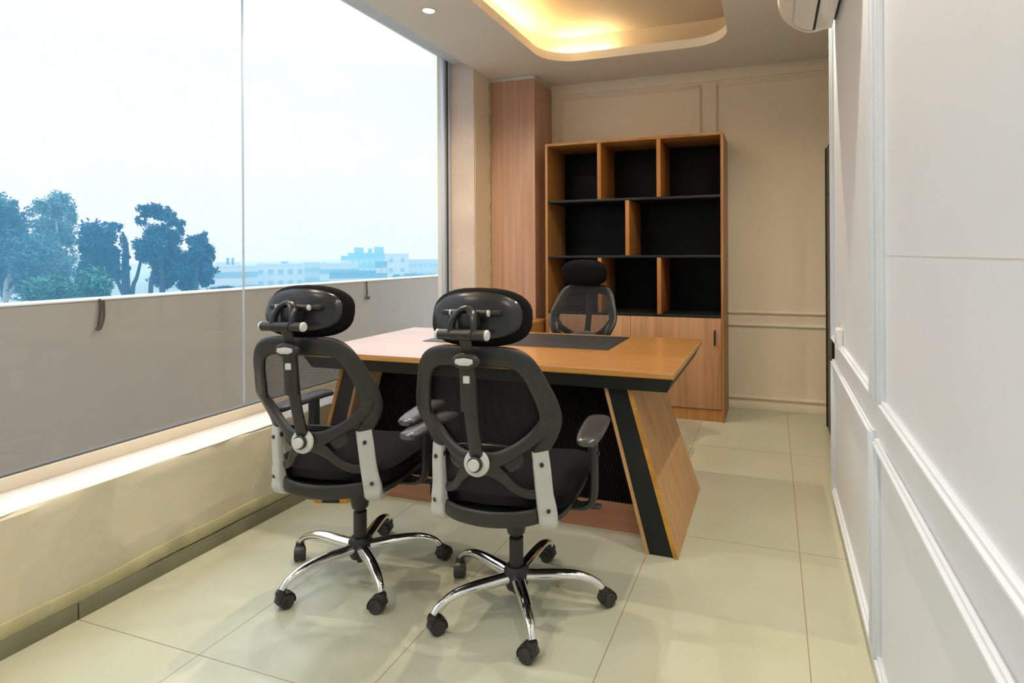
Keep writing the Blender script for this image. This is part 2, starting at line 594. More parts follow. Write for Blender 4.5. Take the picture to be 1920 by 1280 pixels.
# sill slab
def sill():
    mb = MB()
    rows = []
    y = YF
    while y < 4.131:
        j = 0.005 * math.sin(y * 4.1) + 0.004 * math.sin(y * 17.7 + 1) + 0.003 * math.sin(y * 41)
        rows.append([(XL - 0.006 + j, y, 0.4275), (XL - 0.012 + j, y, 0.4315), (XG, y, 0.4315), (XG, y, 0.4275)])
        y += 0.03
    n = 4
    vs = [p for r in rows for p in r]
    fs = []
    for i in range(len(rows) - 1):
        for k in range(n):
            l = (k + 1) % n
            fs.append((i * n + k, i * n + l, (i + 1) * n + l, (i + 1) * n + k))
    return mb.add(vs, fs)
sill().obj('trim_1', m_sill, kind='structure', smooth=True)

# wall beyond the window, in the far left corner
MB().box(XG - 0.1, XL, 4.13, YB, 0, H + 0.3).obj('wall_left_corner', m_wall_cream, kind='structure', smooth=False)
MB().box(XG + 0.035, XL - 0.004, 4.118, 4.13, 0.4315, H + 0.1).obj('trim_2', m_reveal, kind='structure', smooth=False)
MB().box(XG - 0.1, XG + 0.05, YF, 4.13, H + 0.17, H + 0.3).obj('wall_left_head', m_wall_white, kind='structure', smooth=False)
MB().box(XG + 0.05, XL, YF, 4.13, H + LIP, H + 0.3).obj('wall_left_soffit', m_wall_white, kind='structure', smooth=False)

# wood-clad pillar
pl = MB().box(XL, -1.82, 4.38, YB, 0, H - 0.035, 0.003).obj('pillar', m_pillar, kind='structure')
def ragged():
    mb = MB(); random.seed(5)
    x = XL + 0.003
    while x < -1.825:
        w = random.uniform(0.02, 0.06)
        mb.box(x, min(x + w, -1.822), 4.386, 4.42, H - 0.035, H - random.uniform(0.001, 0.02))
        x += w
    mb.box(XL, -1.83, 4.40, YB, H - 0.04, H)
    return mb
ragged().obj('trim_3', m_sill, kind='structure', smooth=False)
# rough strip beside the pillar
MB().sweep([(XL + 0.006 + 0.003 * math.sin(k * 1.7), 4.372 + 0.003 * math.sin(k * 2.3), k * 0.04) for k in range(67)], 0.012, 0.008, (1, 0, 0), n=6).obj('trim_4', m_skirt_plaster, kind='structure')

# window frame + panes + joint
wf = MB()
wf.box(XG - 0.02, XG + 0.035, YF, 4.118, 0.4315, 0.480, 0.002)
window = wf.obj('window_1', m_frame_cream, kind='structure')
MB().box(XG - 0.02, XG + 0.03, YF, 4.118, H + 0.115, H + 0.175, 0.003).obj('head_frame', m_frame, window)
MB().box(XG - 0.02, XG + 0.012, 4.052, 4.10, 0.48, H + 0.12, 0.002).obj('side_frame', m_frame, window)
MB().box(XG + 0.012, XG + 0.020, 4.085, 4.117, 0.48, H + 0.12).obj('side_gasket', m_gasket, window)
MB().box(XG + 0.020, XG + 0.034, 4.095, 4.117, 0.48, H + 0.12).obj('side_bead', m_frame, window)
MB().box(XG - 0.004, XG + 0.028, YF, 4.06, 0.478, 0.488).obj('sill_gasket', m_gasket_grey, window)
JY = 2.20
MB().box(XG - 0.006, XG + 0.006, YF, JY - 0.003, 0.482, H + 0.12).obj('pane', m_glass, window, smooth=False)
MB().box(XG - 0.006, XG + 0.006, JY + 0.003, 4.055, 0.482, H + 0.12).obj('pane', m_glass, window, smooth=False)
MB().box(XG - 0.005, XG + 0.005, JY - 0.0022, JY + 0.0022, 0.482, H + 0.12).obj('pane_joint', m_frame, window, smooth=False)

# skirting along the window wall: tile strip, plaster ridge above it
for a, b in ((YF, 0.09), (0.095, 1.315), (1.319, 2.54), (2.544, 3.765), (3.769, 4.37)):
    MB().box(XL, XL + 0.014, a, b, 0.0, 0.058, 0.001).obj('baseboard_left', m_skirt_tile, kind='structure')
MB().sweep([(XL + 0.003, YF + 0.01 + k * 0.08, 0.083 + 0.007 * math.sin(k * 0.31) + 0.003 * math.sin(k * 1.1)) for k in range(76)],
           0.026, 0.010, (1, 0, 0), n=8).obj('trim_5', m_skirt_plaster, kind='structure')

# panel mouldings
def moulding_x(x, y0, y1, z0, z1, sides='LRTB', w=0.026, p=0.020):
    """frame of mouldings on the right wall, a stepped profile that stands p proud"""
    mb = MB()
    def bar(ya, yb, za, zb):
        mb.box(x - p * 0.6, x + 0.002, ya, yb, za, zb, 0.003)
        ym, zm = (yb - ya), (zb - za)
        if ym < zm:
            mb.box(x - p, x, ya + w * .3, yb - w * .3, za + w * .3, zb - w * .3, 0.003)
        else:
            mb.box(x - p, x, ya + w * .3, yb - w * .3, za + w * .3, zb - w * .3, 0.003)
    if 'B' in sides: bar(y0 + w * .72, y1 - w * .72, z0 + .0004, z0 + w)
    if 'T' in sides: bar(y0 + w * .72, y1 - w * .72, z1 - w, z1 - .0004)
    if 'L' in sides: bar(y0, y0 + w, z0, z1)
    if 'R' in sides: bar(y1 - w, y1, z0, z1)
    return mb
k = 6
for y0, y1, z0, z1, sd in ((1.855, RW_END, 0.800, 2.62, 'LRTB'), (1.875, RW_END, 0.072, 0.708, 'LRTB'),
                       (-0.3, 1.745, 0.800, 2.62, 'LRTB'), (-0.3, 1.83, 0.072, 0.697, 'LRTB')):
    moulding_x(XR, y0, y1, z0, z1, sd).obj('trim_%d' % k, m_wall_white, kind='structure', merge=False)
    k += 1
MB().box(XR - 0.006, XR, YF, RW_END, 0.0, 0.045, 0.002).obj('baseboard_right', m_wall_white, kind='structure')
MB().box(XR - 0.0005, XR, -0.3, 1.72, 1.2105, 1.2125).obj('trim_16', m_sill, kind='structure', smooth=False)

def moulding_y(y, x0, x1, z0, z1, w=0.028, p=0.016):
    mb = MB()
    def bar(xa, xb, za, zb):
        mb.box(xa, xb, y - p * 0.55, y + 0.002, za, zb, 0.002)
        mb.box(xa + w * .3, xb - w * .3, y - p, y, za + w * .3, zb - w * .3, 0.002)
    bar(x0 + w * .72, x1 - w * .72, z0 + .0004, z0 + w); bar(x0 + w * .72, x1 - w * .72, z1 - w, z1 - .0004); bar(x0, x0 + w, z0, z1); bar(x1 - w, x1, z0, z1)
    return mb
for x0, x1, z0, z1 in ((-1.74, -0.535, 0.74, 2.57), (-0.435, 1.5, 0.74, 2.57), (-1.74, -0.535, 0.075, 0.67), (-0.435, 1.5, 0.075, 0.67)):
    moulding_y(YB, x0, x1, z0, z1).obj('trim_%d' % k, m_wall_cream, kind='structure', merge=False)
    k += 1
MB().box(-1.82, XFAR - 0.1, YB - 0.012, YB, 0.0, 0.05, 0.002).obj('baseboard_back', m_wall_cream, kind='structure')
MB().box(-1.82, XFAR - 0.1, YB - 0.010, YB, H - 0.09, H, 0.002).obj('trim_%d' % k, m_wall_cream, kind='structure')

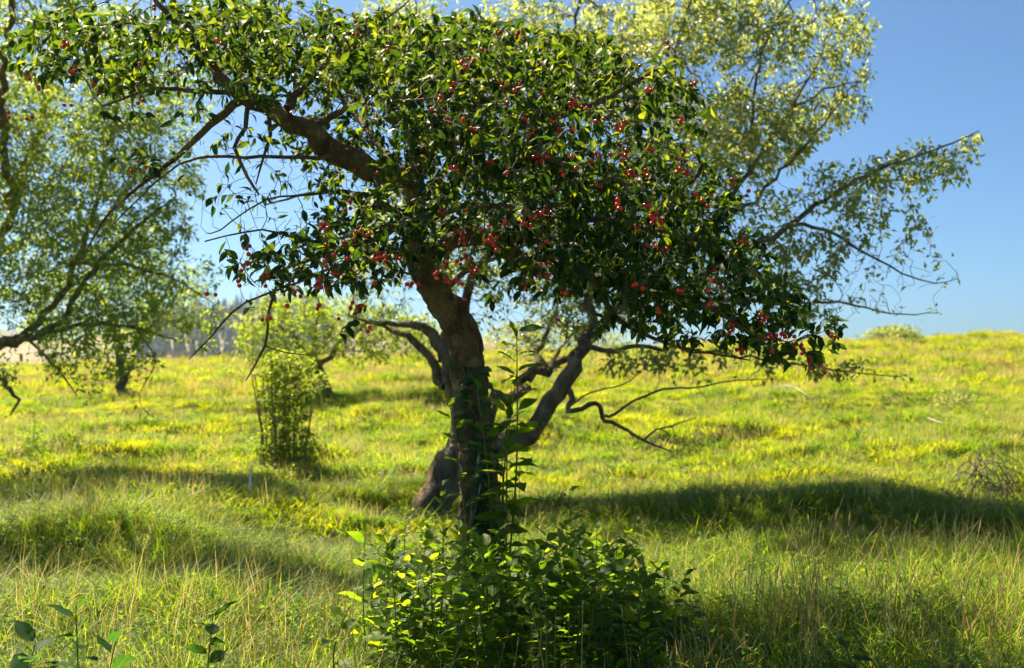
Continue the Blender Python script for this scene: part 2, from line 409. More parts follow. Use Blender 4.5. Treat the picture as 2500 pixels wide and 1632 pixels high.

SHORT TASK | Copy nothing past the line containing "MB().box(XG + 0.05, XL, YF, 4.13, H": reproduce every line from the start of the records up to it, skipping pictures.

EXPECTED OUTPUT |
Keep writing the Blender script for this image. This is part 2, starting at line 594. More parts follow. Write for Blender 4.5. Take the picture to be 1920 by 1280 pixels.
# sill slab
def sill():
    mb = MB()
    rows = []
    y = YF
    while y < 4.131:
        j = 0.005 * math.sin(y * 4.1) + 0.004 * math.sin(y * 17.7 + 1) + 0.003 * math.sin(y * 41)
        rows.append([(XL - 0.006 + j, y, 0.4275), (XL - 0.012 + j, y, 0.4315), (XG, y, 0.4315), (XG, y, 0.4275)])
        y += 0.03
    n = 4
    vs = [p for r in rows for p in r]
    fs = []
    for i in range(len(rows) - 1):
        for k in range(n):
            l = (k + 1) % n
            fs.append((i * n + k, i * n + l, (i + 1) * n + l, (i + 1) * n + k))
    return mb.add(vs, fs)
sill().obj('trim_1', m_sill, kind='structure', smooth=True)

# wall beyond the window, in the far left corner
MB().box(XG - 0.1, XL, 4.13, YB, 0, H + 0.3).obj('wall_left_corner', m_wall_cream, kind='structure', smooth=False)
MB().box(XG + 0.035, XL - 0.004, 4.118, 4.13, 0.4315, H + 0.1).obj('trim_2', m_reveal, kind='structure', smooth=False)
MB().box(XG - 0.1, XG + 0.05, YF, 4.13, H + 0.17, H + 0.3).obj('wall_left_head', m_wall_white, kind='structure', smooth=False)
MB().box(XG + 0.05, XL, YF, 4.13, H + LIP, H + 0.3).obj('wall_left_soffit', m_wall_white, kind='structure', smooth=False)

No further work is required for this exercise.